Gilsonite as the Offshore Shale Stabilizer
The laboratory analysis of four water-based muds (WBM) compared two blends of treated Gilsonite with sulfonated asphalt, which is a widely used shale stabilization and fluid loss control agent. In the series of tests, lignite/lignosulfonate, KCl, PHPA, and lime-based drilling fluids were examined on a triaxial tester that specifically evaluates the influence of drilling fluids on shale stability under simulated downhole conditions of stress and fluid flow. Depending on the WBM analyzed, the sample muds treated with naturally occurring gilsonite exhibited either marked improvement or equal performance with respect to shale stabilization and fluid-loss control.
Over the years, the development of a WBM that approaches the shale inhibition and other high-performance characteristics of oil and synthetic-based muds has been the long-sought “holy grail” of the drilling fluid industry. While invert emulsions typically are the systems of choice for technically challenging applications, particularly when the targeted formations contain highly reactive shales, their comparatively high unit costs, ever-tightening environmental regulations, logistical issues, and other limitations have spurred the industry to seek alternative aqueous fluid systems.
Benefits Advantages in deepwater
The engineering of a high-performance water-based drilling fluid capable of inhibiting reactive shales to maintain wellbore stability is particularly advantageous for young sedimentary basins and in downhole environments featuring narrow fracture and pore pressure gradients, such as are found often in deepwater.
While strides have been made to develop high-performance aqueous systems, R&D efforts continue to focus on cost-effective and environmentally acceptable additives that are proficient in inhibiting water-sensitive shales, thereby preventing the bit balling, accretion, wellbore instability, and low rates of penetration (ROP) resulting from poor shale stabilization. The latest test results verified the capability of Gilsonite as an effective and competitive option to both control fluid loss and inhibit reactive shales.
Comparison of the reduction in erosion and swelling on cores of KCl, lignite, and PHPA water-based drilling fluids tested at 375°F. A high-temperature gilsonite blend was compared to cores from the base fluid and sulfonated asphalt.
Gilsonite is a naturally occurring glossy black asphaltic, solid hydrocarbon resin with a low specific gravity. Various industries have used the material for years as an additive in carbon black dispersing agents, hard resin printing inks for newspapers and magazines, asphalt modifying agent for road paving, and as an additive in sand molds used by the foundry industry.
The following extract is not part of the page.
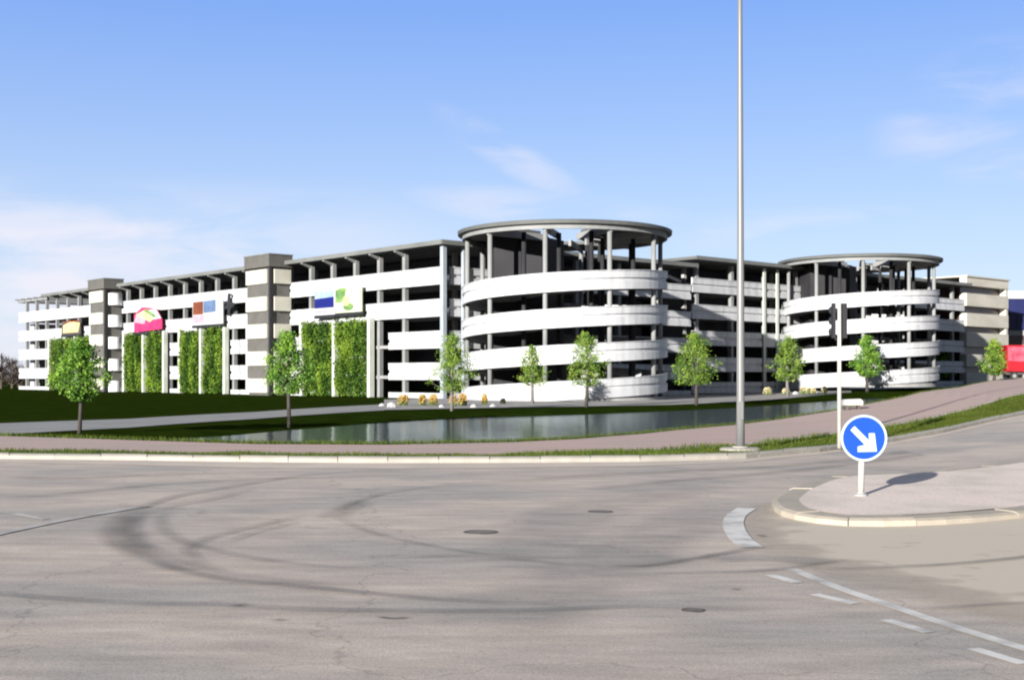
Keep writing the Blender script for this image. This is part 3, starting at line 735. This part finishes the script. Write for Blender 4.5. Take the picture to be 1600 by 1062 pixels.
# stair towers
def stair_tower(px_r, px_c, wdt, label, white):
    s0 = sA(px_r); P = A + U * s0; t = T(px_c)
    d = (P.x - t * P.y) / (V.x - t * V.y)
    O = P - V * d; fr = (O, U, V)
    rt = empty('stair_tower', tuple(O + Vector((0, 0, -.3)))); tag(rt, label, 'stair tower', 'square stair towers on the long wing')
    D = d - .4
    mb = MB(); mb.box(fr, .35, wdt - .1, .35, D, -.35, 13.2); o = mb.build('inner_wall', 'brown', rt); fixn(o)
    mb = MB(); mb.box(fr, .12, .45, .12, .45, -.35, 13.2); o = mb.build('corner_post', 'core', rt); fixn(o)
    mb = MB(); mb.box(fr, -.12, wdt + .12, -.12, D + .1, 13.22, 14.45); o = mb.build('roof_cap', 'brown', rt); fixn(o)
    mb = MB(); mb.box(fr, -.2, wdt + .2, -.2, D + .15, 14.47, 14.6); o = mb.build('coping', 'roof_edge', rt); fixn(o)
    for i in range(5):
        z1 = 13.0 - i * 2.88
        mb = MB(); mb.box(fr, .62, wdt, 0, .33, z1 - 1.5, z1); o = mb.build('panel', 'cream', rt); fixn(o)
        if white:
            mb = MB(); n_ = 8; pts = [O + U * (.0 - .9 * math.sin(PI * j / n_) * .5) + V * (.62 + (D - .62) * j / n_) + Vector((0, 0, z1 - 1.9)) for j in range(n_ + 1)]
            pts += [O + U * .33 + V * D + Vector((0, 0, z1 - 1.9)), O + U * .33 + V * .62 + Vector((0, 0, z1 - 1.9))]
            mb.prism(pts, (0, 0, 1.55)); o = mb.build('balcony', 'pale_panel', rt); fixn(o)
        else:
            mb = MB(); mb.box(fr, 0, .33, .62, D, z1 - 1.5, z1); o = mb.build('panel', 'cream', rt); fixn(o)
        if i < 4:
            mb = MB(); mb.box(fr, .46, wdt - .02, .18, .345, z1 - 2.85, z1 - 1.53); o = mb.build('spandrel', 'brown', rt); fixn(o)
    return rt
stair_tower(460, 421, 5.0, 'cream and brown striped stair tower, the nearer and taller looking one', False)
stair_tower(196, 163, 5.0, 'stair tower with curved pale balconies, the farther one on the left', True)

# block B and cream block C
dz = .85
B0 = A + V * 34.1; FB = (B0, V, U)
rB = empty('parking_garage', tuple(B0 + Vector((0, 0, 0)))); tag(rB, 'shaded white banded car park wing between the two round towers', 'car park')
LB = 58.6
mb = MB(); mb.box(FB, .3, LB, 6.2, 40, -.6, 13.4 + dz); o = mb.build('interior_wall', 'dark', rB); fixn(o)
for z in TOPS[:4]:
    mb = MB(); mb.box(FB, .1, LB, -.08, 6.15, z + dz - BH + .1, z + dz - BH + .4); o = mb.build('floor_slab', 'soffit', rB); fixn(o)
    segband(rB, FB, -.1, LB, z + dz)
segband(rB, FB, -.1, LB, .2 + dz, h=1.2)
columns(rB, FB, [1 + 6.1 * i for i in range(10)], -.5, 13.3 + dz)
columns(rB, FB, [4 + 8.2 * i for i in range(7)], -.5, 13.45 + dz, 'concrete', 4.2, 4.6)
columns(rB, FB, [12.5, 15.0], -.5, 13.3 + dz, 'frame_white', b0=-.5, b1=-.36, w_=.4)
mb = MB(); mb.box(FB, -.6, LB + .3, -1.25, 40, 13.52 + dz, 13.84 + dz); o = mb.build('roof', 'roof', rB); fixn(o)
mb = MB(); mb.box(FB, -.6, LB + .3, -1.33, -1.255, 13.50 + dz, 13.90 + dz); o = mb.build('roof_edge', 'roof_edge', rB); fixn(o)
C0 = A + V * 92.9; FC = (C0, V, U)
rC = empty('office_block', tuple(C0)); tag(rC, 'beige block with dark window strips at the right end behind the trees', 'building')
mb = MB(); mb.box(FC, .1, 12.0, .5, 30, -.6, 15.0); o = mb.build('wall', 'window_strip', rC); fixn(o)
zs = [EYE + (588 - q) * 175 / F for q in (436, 449, 460.5, 480, 491, 511, 521, 542, 554, 573, 582, 600)]
for i in range(0, 12, 2):
    mb = MB(); mb.box(FC, -.1, 12.1, -.6 + .0, .48, zs[i + 1], zs[i]); o = mb.build('panel_band', 'beige_panel', rC); fixn(o)
mb = MB(); mb.box(FC, 9.5, 12.15, -.62, .6, -.6, zs[4]); 
mb = MB(); mb.box(FC, 11.5, 12.12, -.50, .46, -.6, zs[0] - .1); o = mb.build('corner_pier', 'beige_panel', rC); fixn(o)
mb = MB(); mb.box(FC, -.3, 12.3, -.8, 30, zs[0] + .02, zs[0] + .22); o = mb.build('roof', 'cream', rC); fixn(o)

# spiral ramp towers
def polar(c, r, phi, z): return Vector((c[0] + r * math.cos(phi), c[1] + r * math.sin(phi), z))
def spiral(c, label):
    G = 'round spiral ramp towers of the car park'
    rt = empty('spiral_ramp_tower', (c[0], c[1], -.3)); tag(rt, label, 'ramp tower', G)
    Rr = 9.0; P = 2.93
    ztop = lambda ph: 2.1 - P + P * ph / (2 * PI)
    def helix(prof, f0, f1, nm, m_, smooth=False):
        n = int((f1 - f0) / (PI / 40)); rs = []
        for i in range(n + 1):
            ph = f0 + (f1 - f0) * i / n; zt = ztop(ph)
            rs.append([polar(c, r, ph, zt + z) for r, z in prof])
        mb = MB(); mb.rings(rs); o = mb.build(nm, m_, rt); fixn(o); return o
    prof = [(r_ * -1 if False else Rr - (b_ + .12) - .2, z) for b_, z in []]
    g = BH / 3; o_, i_ = Rr, Rr - .2
    h2 = -BH / 2
    prof = [(o_, -BH), (o_, h2 - .16), (o_ - .14, h2 - .12), (o_ - .14, h2 + .12), (o_, h2 + .16), (o_, -.06), (o_ + .06, -.06), (o_ + .06, 0), (i_, 0), (i_, -BH)]
    a0 = R(150)
    for k_ in range(4):
        f0 = a0 + 2 * PI * k_; f1 = a0 + 2 * PI * (k_ + 1) if k_ < 3 else R(60) + 2 * PI * 4
        helix(prof, max(f0, R(165)), f1, 'ramp_parapet', 'white_panel')
    # inner parapet and ramp deck
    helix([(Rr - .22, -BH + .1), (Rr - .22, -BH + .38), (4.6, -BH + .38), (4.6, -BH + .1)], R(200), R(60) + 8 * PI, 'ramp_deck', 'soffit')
    helix([(4.85, -BH + .39), (4.85, -.35), (4.65, -.35), (4.65, -BH + .39)], R(200), R(60) + 8 * PI, 'inner_parapet', 'concrete')
    base = None
    for k_ in range(10):
        ph = R(5 + 36 * k_)
        q = polar(c, 8.55, ph, 0)
        if base is None:
            mb = MB(); mb.lathe(q, [(.2, -.35), (.2, 13.85)], 12); base = mb.build('column', 'column', rt, True); q0 = q
        else:
            cc = base.copy(); C.objects.link(cc); cc.location = q - q0
    base = None
    for k_ in range(13):
        ph = R(12 + 27.7 * k_); q = polar(c, 4.3 if k_ % 2 else 6.1, ph, 0)
        if base is None:
            mb = MB(); mb.lathe(q, [(.2, -.35), (.2, 13.8)], 12); base = mb.build('inner_column', 'core', rt, True); q0 = q
        else:
            cc = base.copy(); C.objects.link(cc); cc.location = q - q0
    # dark lift core towards the left rear
    mb = MB(); mb.prism([polar(c, r, R(a), -.35) for r, a in ((6.4, 195), (2.2, 225), (1.2, 90), (6.6, 125), (7.2, 160))], (0, 0, 14.1)); o = mb.build('lift_core', 'core', rt); fixn(o)
    # ring roof: wide soffit on the right and rear left, open in the middle
    def ri(a):
        a = a % 360
        return 6.2 if 215 < a < 300 else (6.6 if 62 < a < 118 else 2.6)
    n = 72; top, bot = [], []
    rs = []
    for i in range(n + 1):
        a = 360 * i / n; inr = ri(a % 360)
        rs.append([polar(c, q, R(a), z) for q, z in ((9.38, 14.02), (9.42, 14.3), (9.2, 14.36), (inr, 14.3), (inr, 14.02))])
    mb = MB(); mb.rings(rs, cap=False); o = mb.build('roof_ring', 'roof', rt); fixn(o)
    mb = MB(); mb.rings([[polar(c, q, R(360 * i / n), z) for q, z in ((9.0, 13.62), (9.0, 14.01), (8.8, 14.01), (8.8, 13.62))] for i in range(n + 1)], cap=False); o = mb.build('ring_beam', 'column', rt); fixn(o)
    mb = MB()
    for a in (221, 257, 293, 329, 5, 41, 77, 113):
        d = polar((0, 0), 1, R(a), 0); pr = Vector((-d.y, d.x, 0)); O = Vector((c[0], c[1], 0))
        mb.box((O, d, pr), 2.6, 8.79, -.12, .12, 13.45, 14.0)
    mb.build('roof_beams', 'soffit', rt)
    # base wall of the drum
    mb = MB(); mb.rings([[polar(c, q, R(200 + 150 * i / 40), z) for q, z in ((8.75, -.5), (8.75, -.02 + 0), (8.55, -.02), (8.55, -.5))] for i in range(41)]); o = mb.build('plinth', 'concrete', rt); fixn(o)
    return rt
c1 = (4.62, 107.0)
r1 = spiral(c1, 'large round ramp tower with white spiral bands, nearest and in the middle')
r2 = copy_tree(r1); r2.location = (41.1, 144.0, -.3 + 1.0)
r2['label'] = 'smaller looking round ramp tower with white spiral bands, behind the round blue sign'
# plinth skirt of grey gravel lies under both towers (plaza sheet)

# ------------------------------------------------------------------ billboards on the long wing
def board(pl, pr, yt, yb, name, label, shapes, back='bill_white', outline=None, bfr=-1.0, dark=True):
    s0, s1 = sA(pr), sA(pl); sm = (s0 + s1) / 2; Y = A.y + U.y * sm + V.y * bfr; k = Y / F
    zt, zb = EYE + (588 - yt) * k, EYE + (588 - yb) * k
    rt = empty(name, tuple(A + U * s0 + V * bfr + Vector((0, 0, zb)))); tag(rt, label, 'billboard', 'advertising boards on the long wing')
    W = s1 - s0; H = zt - zb
    def P(u_, v_, b_): return A + U * (s1 - u_ * W) + V * b_ + Vector((0, 0, zb + v_ * H))   # u: 0 left .. 1 right
    mb = MB(); mb.prism([P(a, b_, bfr) for a, b_ in (outline or [(0, 0), (1, 0), (1, 1), (0, 1)])], V * .15); o = mb.build('board', back, rt); fixn(o)
    for i, (m_, pts) in enumerate(shapes):
        mb = MB(); mb.prism([P(a, b_, bfr - .02 - .012 * i) for a, b_ in pts], V * (.015 + .012 * i)); o = mb.build('picture', m_, rt); fixn(o)
    mb = MB()
    for u_ in (.2, .8): mb.box((P(u_, .5, bfr), U, V), -.08, .08, .16, .68 + (-.32 - bfr - .68) - .01, -H * .3, -H * .3 + .12)
    mb.build('mount', 'core', rt)
    if dark:
        mb = MB(); a, b_ = P(0, 0, bfr - .1), P(1, 0, bfr - .1)
        mb.prism([a + Vector((0, 0, -.32)), b_ + Vector((0, 0, -.32)), b_ + Vector((0, 0, -.02)), a + Vector((0, 0, -.02))], V * .35); o = mb.build('ledge', 'black', rt); fixn(o)
EL = lambda cx_, cy_, rx, ry, n=14, a0=0, a1=360: [(cx_ + rx * math.cos(R(a0 + (a1 - a0) * i / n)), cy_ + ry * math.sin(R(a0 + (a1 - a0) * i / n))) for i in range(n)]
board(505, 537, 455, 492, 'billboard', 'white billboard with a dark blue block and pale blue top', [('bill_sky', [(0, .72), (.9, .72), (.9, 1), (0, 1)]), ('bill_blue', [(0, .30), (.93, .30), (.93, .74), (0, .70)]), ('bill_rose', [(.05, .10), (.62, .12), (.62, .2), (.05, .18)])])
board(538, 578, 448, 488, 'billboard', 'pale green billboard with a dark green blot, right of the blue one', [('bill_green', [(0, .42), (.22, .40), (.36, .62), (.42, .95), (.2, .98), (0, .9)]), ('bill_green', EL(.5, .22, .2, .14)), ('bill_yellow', EL(.42, .45, .13, .2))], 'bill_pale')
board(221, 264, 483, 518, 'billboard', 'pink billboard with a pale yellow leaf shape across it', [('bill_rose', [(0, .45), (.4, .35), (.45, .75), (.1, .85)]), ('bill_white', [(.55, .5), (1, .55), (.8, 1), (.45, .95)]), ('bill_yellow', [(.1, .8), (.35, .95), (.75, .55), (.6, .42), (.35, .6)]), ('bill_green', [(.35, .98), (.5, 1), (.82, .68), (.76, .6), (.5, .82)])], 'bill_pink', [(0, 0), (1, .08), (1, .52), (.8, 1.0), (.3, 1.12), (0, .8)])
board(313, 360, 470, 507, 'billboard', 'white billboard with a rust brown square and slate blue square', [('bill_brown', [(.02, .45), (.36, .45), (.36, 1), (.02, 1)]), ('bill_slate', [(.38, .5), (.78, .52), (.78, 1.02), (.38, 1.0)]), ('bill_rose', [(.02, .1), (.4, .1), (.4, .42), (.02, .42)])], dark=True)
board(107, 136, 501, 522, 'billboard', 'small yellow ochre billboard left of the farther stair tower', [('bill_yellow', [(.08, .12), (.9, .12), (1, .8), (.5, .95), (.1, .7)]), ('bill_brown', [(.1, .9), (.95, .9), (.95, 1), (.1, 1)])], 'iron')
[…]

For more than 60 years, it also has been used in the E&P industry as a versatile additive for cementing slurries and drilling fluids, including use as a fluid loss additive in oil- and synthetic- based drilling fluids.
In some cases, blended gilsonite additives have been documented as saving as much as $1 million per well by resolving differential sticking and consequences of borehole instability, while also reducing torque and delivering exceptional lubricity in deviated wells. Further, gilsonite is non-carcinogenic, thereby delivering HSE advantages compared to sulfonated asphalt and some other shale stabilization blends.
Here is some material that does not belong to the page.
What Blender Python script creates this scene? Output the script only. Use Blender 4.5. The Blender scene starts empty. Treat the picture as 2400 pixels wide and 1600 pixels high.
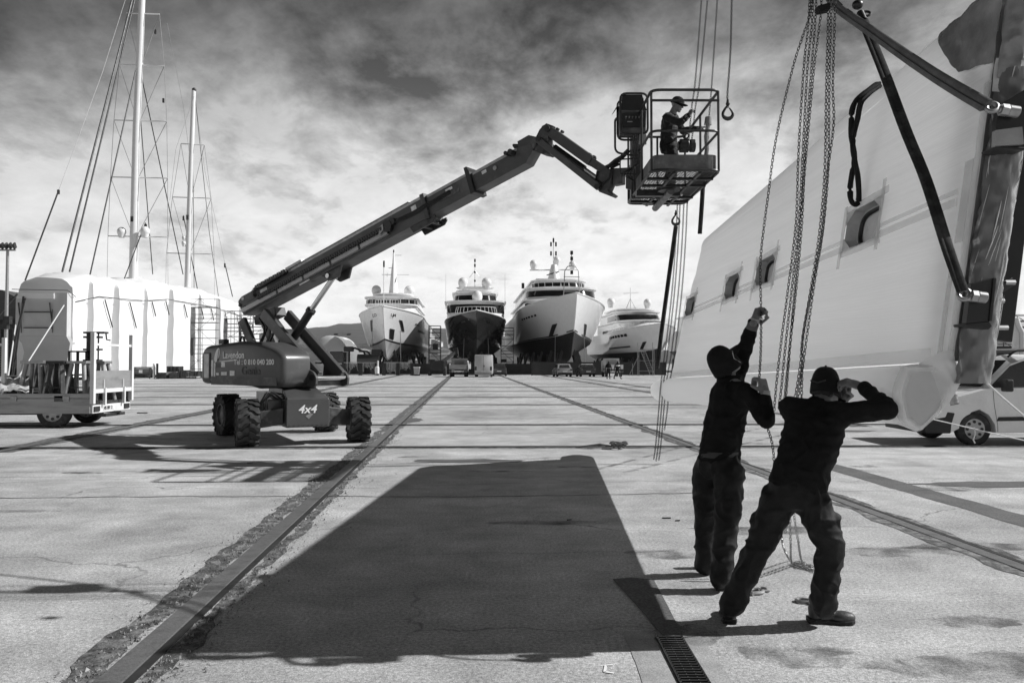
import bpy, bmesh, math, random
from math import sin, cos, tan, pi, atan, radians as R
from mathutils import Vector as V, Matrix as M, Euler, noise
random.seed(7)
S = bpy.context.scene
C = S.collection
# ---------------- camera ----------------
FPX = 28 / 36 * 2400          # 28 mm lens, 2400 px wide photograph
CAM_H = 1.62
PITCH = atan(50 / FPX)
cd = bpy.data.cameras.new('camera'); cam = bpy.data.objects.new('camera', cd); C.objects.link(cam)
cd.lens = 28; cd.sensor_width = 36; cd.clip_start = 0.05; cd.clip_end = 20000
cam.location = (0, 0, CAM_H); cam.rotation_euler = (pi / 2 + PITCH, 0, 0)
S.camera = cam
# ---------------- light ----------------
SUN_EL, SUN_AZ = R(38.5), R(2.5)         # azimuth from +X, turned a little away from the camera
sd = bpy.data.lights.new('sun', 'SUN'); so = bpy.data.objects.new('sun', sd); C.objects.link(so)
sd.energy = 5.0; sd.angle = R(0.5); sd.color = (1, 1, 1)
SUN_DIR = V((cos(SUN_EL) * cos(SUN_AZ), cos(SUN_EL) * sin(SUN_AZ), sin(SUN_EL)))
so.rotation_euler = SUN_DIR.to_track_quat('Z', 'Y').to_euler()
S.view_settings.view_transform = 'Standard'; S.view_settings.look = 'None'
S.view_settings.exposure = 0; S.view_settings.gamma = 1
S.cycles.max_bounces = 6; S.cycles.diffuse_bounces = 3; S.cycles.glossy_bounces = 3
S.cycles.transmission_bounces = 4; S.cycles.transparent_max_bounces = 6

def make_world():
    w = bpy.data.worlds.new('World'); S.world = w; w.use_nodes = True
    nt = w.node_tree; N = nt.nodes; L = nt.links; N.clear()
    out = N.new('ShaderNodeOutputWorld'); bg = N.new('ShaderNodeBackground')
    bg.inputs[1].default_value = 0.1
    L.new(bg.outputs[0], out.inputs[0])
    sky = N.new('ShaderNodeTexSky'); sky.sky_type = 'NISHITA'; sky.sun_disc = False
    sky.sun_elevation = SUN_EL; sky.sun_rotation = pi / 2 - SUN_AZ
    sky.air_density = 1.0; sky.dust_density = 1.5; sky.ozone_density = 1.0
    sep = N.new('ShaderNodeSeparateColor'); L.new(sky.outputs[0], sep.inputs[0])   # black-and-white film behind a red filter
    tc = N.new('ShaderNodeTexCoord')
    sx = N.new('ShaderNodeSeparateXYZ'); L.new(tc.outputs['Generated'], sx.inputs[0])
    def math_(op, a, b=None, clamp=False):
        n = N.new('ShaderNodeMath'); n.operation = op; n.use_clamp = clamp
        for i, q in enumerate((a, b)):
            if q is None: continue
            if isinstance(q, (int, float)): n.inputs[i].default_value = q
            else: L.new(q, n.inputs[i])
        return n.outputs[0]
    def ramp(x, pts):
        r = N.new('ShaderNodeValToRGB'); L.new(x, r.inputs[0]); e = r.color_ramp.elements
        e[0].position, e[1].position = pts[0][0], pts[-1][0]
        for p_, _ in pts[1:-1]: e.new(p_)
        for i, (p_, v_) in enumerate(pts): e[i].color = (v_, v_, v_, 1)
        return r.outputs[0]
    z = math_('MAXIMUM', sx.outputs[2], 0.0)
    den = math_('ADD', z, 0.30)
    cx = math_('DIVIDE', sx.outputs[0], den); cy = math_('DIVIDE', sx.outputs[1], den)
    cmb = N.new('ShaderNodeCombineXYZ'); L.new(cx, cmb.inputs[0]); L.new(cy, cmb.inputs[1])
    def nz(scale, det, rough, dist, off):
        mp = N.new('ShaderNodeMapping'); mp.inputs['Scale'].default_value = (1.15, 0.95, 1); mp.inputs['Location'].default_value = off
        mp.inputs['Rotation'].default_value = (0, 0, R(18))
        L.new(cmb.outputs[0], mp.inputs[0])
        n = N.new('ShaderNodeTexNoise'); n.inputs['Scale'].default_value = scale; n.inputs['Detail'].default_value = det
        n.inputs['Roughness'].default_value = rough; n.inputs['Distortion'].default_value = dist
        L.new(mp.outputs[0], n.inputs[0]); return n.outputs[0]
    n1 = nz(2.3, 10, .6, .25, (3.4, 1.2, 0)); n2 = nz(5.5, 10, .64, .2, (0.3, 7.7, 2))
    n = math_('ADD', math_('MULTIPLY', n1, .66), math_('MULTIPLY', n2, .34))
    zl = math_('ADD', z, math_('MULTIPLY', sx.outputs[0], -0.05))        # cover is thinner towards the land side
    cover = math_('MULTIPLY', math_('SUBTRACT', n, ramp(zl, [(0, .20), (.2, .27), (.29, .35), (.36, .41), (.5, .44)])), 4.6, True)
    zb = math_('ADD', z, math_('MULTIPLY', math_('MAXIMUM', math_('MULTIPLY', sx.outputs[0], -1.0), 0.0), .14))
    bright = ramp(zb, [(0, .92), (.10, .97), (.185, .86), (.234, .76), (.28, .68), (.33, .53), (.375, .38), (.415, .24), (.5, .06), (1, .04)])
    bright = math_('MULTIPLY', bright, ramp(math_('ADD', math_('MULTIPLY', sx.outputs[1], -.5), .5), [(0, .82), (.50, .82), (.62, .32), (1, .32)]))  # unseen sky behind the camera dimmed to deepen the shadows
    bright = math_('MULTIPLY', bright, math_('ADD', .62, math_('MULTIPLY', n2, .76)))
    bright = math_('MULTIPLY', bright, math_('ADD', 1.0, math_('MULTIPLY', math_('MULTIPLY', math_('SUBTRACT', math_('MULTIPLY', sx.outputs[0], -1.0), .60), 3.0, True), .75)))  # sky left of the frame brightened to fill the shaded panel face
    bright = math_('MULTIPLY', bright, 1.25)           # overall gain on the cloud brightness
    # thin blue gaps: red-filtered sky, darkest overhead
    gap = math_('MULTIPLY', math_('MULTIPLY', sep.outputs[0], 0.1), ramp(z, [(0, 1.1), (.12, 1.0), (.3, .66), (.4, .36), (.5, .2), (1, .22)]))
    mix = N.new('ShaderNodeMix'); mix.data_type = 'FLOAT'
    L.new(cover, mix.inputs[0]); L.new(gap, mix.inputs[2]); L.new(bright, mix.inputs[3])
    L.new(math_('MULTIPLY', mix.outputs[0], 10.0), bg.inputs[0])
make_world()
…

Filtrate invasion is problematic in water-based drilling fluids in that it can destabilize shales and cause myriad drilling problems, including borehole enlargement, stuck pipe, sloughing shale, and excess bridging during trips. Specially treated Gilsonite grades has proven effective to eliminate or reduce filtrate invasion in aqueous drilling fluids in both offshore and onshore applications.
Testing protocol
Cores from lime-based mud tested at 275° F. The cores show the decline in erosion and swelling generated with gilsonite material (center). Gilsonite was compared against the base fluid (left) and sulfonated asphalt.
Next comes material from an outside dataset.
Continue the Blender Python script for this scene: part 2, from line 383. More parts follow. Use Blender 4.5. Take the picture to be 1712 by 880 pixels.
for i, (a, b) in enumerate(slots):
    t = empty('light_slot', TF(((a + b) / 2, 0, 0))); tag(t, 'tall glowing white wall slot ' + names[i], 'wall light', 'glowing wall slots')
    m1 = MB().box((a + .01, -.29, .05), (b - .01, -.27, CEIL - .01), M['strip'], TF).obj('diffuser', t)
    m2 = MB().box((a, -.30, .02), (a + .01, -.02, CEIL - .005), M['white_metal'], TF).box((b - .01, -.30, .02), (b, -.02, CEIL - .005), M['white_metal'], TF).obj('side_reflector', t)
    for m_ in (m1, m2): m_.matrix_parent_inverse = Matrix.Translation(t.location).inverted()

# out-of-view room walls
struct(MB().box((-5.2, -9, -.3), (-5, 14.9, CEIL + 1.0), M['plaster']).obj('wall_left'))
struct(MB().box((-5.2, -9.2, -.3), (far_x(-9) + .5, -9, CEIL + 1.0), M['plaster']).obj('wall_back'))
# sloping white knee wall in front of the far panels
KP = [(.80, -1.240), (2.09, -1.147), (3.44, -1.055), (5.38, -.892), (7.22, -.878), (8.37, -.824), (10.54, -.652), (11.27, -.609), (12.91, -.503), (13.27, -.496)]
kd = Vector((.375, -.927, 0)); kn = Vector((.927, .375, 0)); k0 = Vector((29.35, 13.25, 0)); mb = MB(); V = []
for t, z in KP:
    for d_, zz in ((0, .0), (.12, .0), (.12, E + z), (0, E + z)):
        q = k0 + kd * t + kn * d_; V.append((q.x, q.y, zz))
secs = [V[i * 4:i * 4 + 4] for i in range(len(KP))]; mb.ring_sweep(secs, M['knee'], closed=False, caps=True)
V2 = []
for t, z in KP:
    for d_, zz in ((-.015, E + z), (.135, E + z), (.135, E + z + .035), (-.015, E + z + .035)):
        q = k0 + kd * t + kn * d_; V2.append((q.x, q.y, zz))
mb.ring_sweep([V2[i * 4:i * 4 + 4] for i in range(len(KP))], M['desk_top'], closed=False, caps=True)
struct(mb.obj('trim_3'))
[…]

Triaxial testing under simulated downhole temperature and pressure has evolved as the preferred approach to determine shale stability. Triaxial testing screens the inhibitive properties of various chemicals, along with the effects of contaminants, viscosifiers, and filtration control additives, on the properties of shale inhibitive drilling fluids. A triaxial tester was selected for the latest series of shale stabilization tests, which also included examinations of the impact of the gilsonites and sulfonated asphalts on rheology, filtration, and lubricity coefficients.
In a triaxial test, the unit is loaded with a representative shale specimen that has been stressed both axially and radically to simulate borehole stress conditions while the fluid being tested is pumped under pressure through a central borehole. A non-stabilizing fluid sample softens, erodes, and eventually collapses the simulated wellbore. The ability of the fluid to stabilize the shale is expressed as the run time before for the specimen begins to fail.
Rather than use shale specimens cut from cores or formation outcrops, the most recent tests relied on reconstructed Pierre II shale samples. Experience has shown that samples reconstructed from drill cuttings or ground shale are more representative of the intrinsic downhole environment, while samples cut from cores often contain small fractures and variations in dip angle and composition, thus generally delivering poor reproducibility.